Privacy

Federal agency data security bill introduced in U.S. House

December 21, 2007

A lawmaker has introduced new legislation that would codify two federal Office of Management and Budget (OMB) memos that order government to institute an array of information security safeguards.

The Federal Agency Data Protection Act was introduced Tuesday by Rep. William Lacy Clay, D-Mo., but referred to the U.S. House Oversight and Government Reform Committee, which he chairs.

The measure seeks to codify a number of requirements in two OMB memos that were released following a string of high-profile data breaches in federal government, punctuated by the May 2006 stolen Department of Veterans Affairs' laptop.
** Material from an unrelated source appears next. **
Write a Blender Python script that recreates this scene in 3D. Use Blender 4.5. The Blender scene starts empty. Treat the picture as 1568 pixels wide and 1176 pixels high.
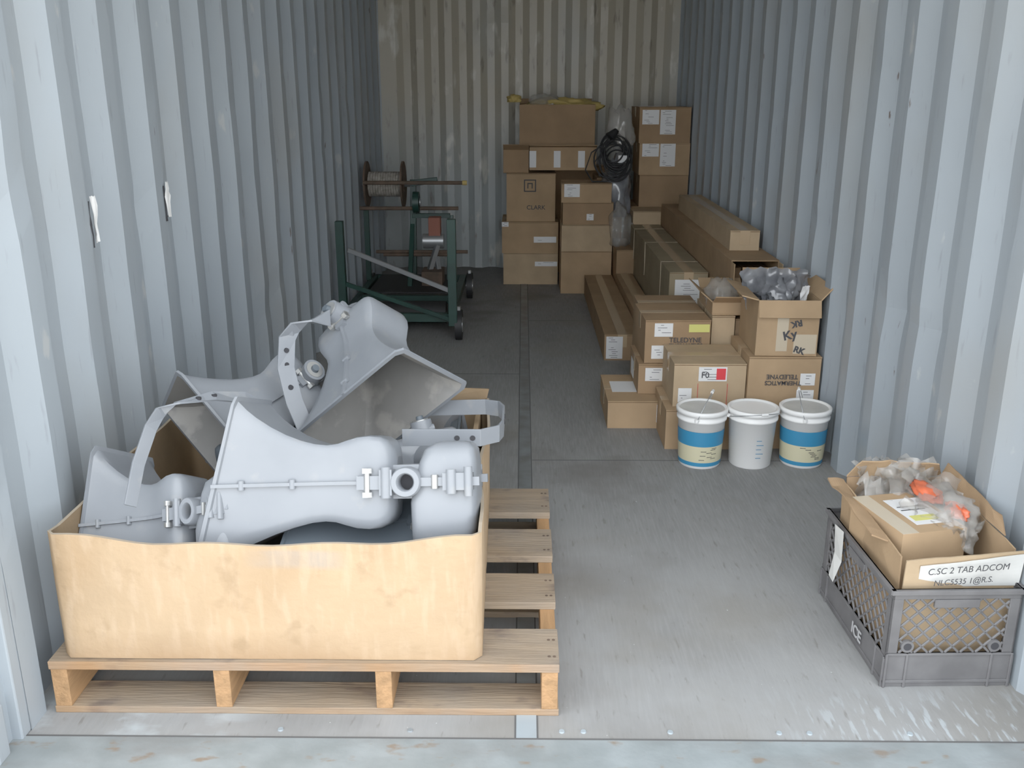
import bpy, math, bmesh, random
from mathutils import Vector, Matrix, noise
S=bpy.context.scene
random.seed(4)
# ---------------- camera
F=1437.0; th=math.radians(17.3); ps=math.asin(.01129)
cam=bpy.data.cameras.new('camera'); co=bpy.data.objects.new('camera',cam); S.collection.objects.link(co)
cam.sensor_width=36; cam.lens=F/1568*36
co.location=(-0.044,0,1.41); co.rotation_euler=(math.pi/2-th,0,ps); S.camera=co
S.view_settings.view_transform='Standard'; S.view_settings.gamma=1.17
# ---------------- materials
def mat(name,c,rough=.6,metal=0,c2=None,scale=4,detail=6,lo=.35,hi=.65,bump=0,bscale=60,stretch=(1,1,1),alpha=1,spec=.5,trans=0):
    m=bpy.data.materials.new(name); m.use_nodes=True; N=m.node_tree.nodes; L=m.node_tree.links
    p=N['Principled BSDF']; p.inputs['Base Color'].default_value=(*c,1); p.inputs['Roughness'].default_value=rough
    p.inputs['Metallic'].default_value=metal; p.inputs['Specular IOR Level'].default_value=spec
    p.inputs['Alpha'].default_value=alpha
    tc=N.new('ShaderNodeTexCoord'); mp=N.new('ShaderNodeMapping'); mp.inputs['Scale'].default_value=stretch
    L.new(tc.outputs['Object'],mp.inputs['Vector'])
    if c2:
        n=N.new('ShaderNodeTexNoise'); n.inputs['Scale'].default_value=scale; n.inputs['Detail'].default_value=detail
        r=N.new('ShaderNodeMapRange'); r.inputs[1].default_value=lo; r.inputs[2].default_value=hi
        x=N.new('ShaderNodeMix'); x.data_type='RGBA'; x.inputs[6].default_value=(*c,1); x.inputs[7].default_value=(*c2,1)
        L.new(mp.outputs[0],n.inputs['Vector']); L.new(n.outputs[0],r.inputs[0]); L.new(r.outputs[0],x.inputs[0]); L.new(x.outputs[2],p.inputs['Base Color'])
    if bump:
        n=N.new('ShaderNodeTexNoise'); n.inputs['Scale'].default_value=bscale; n.inputs['Detail'].default_value=4
        b=N.new('ShaderNodeBump'); b.inputs['Strength'].default_value=bump; b.inputs['Distance'].default_value=.01
        L.new(mp.outputs[0],n.inputs['Vector']); L.new(n.outputs[0],b.inputs['Height']); L.new(b.outputs[0],p.inputs['Normal'])
    return m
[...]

In a June 2006 memo, OMB ordered agencies to encrypt all sensitive data, in addition to requiring the implementation of two-factor authentication for remote users. Also, agencies must use the National Institute of Standards and Technology (NIST) security checklist as a baseline for its security practices.

And earlier this year, OMB issued a 22-page memo that directed federal agencies to, among other things, create a breach notification plan for the timely reporting and notification of data-loss incidents.

Clay likely will have to re-introduce the legislation when the 111th Congress convenes for the first time next month.

His bill would be one of several circulating on Capitol Hill. The House is expected to consider the Identity Theft Enforcement and Restitution Act of 2007 - which has already passed the Senate - but not before it considers a separate breach-notification law.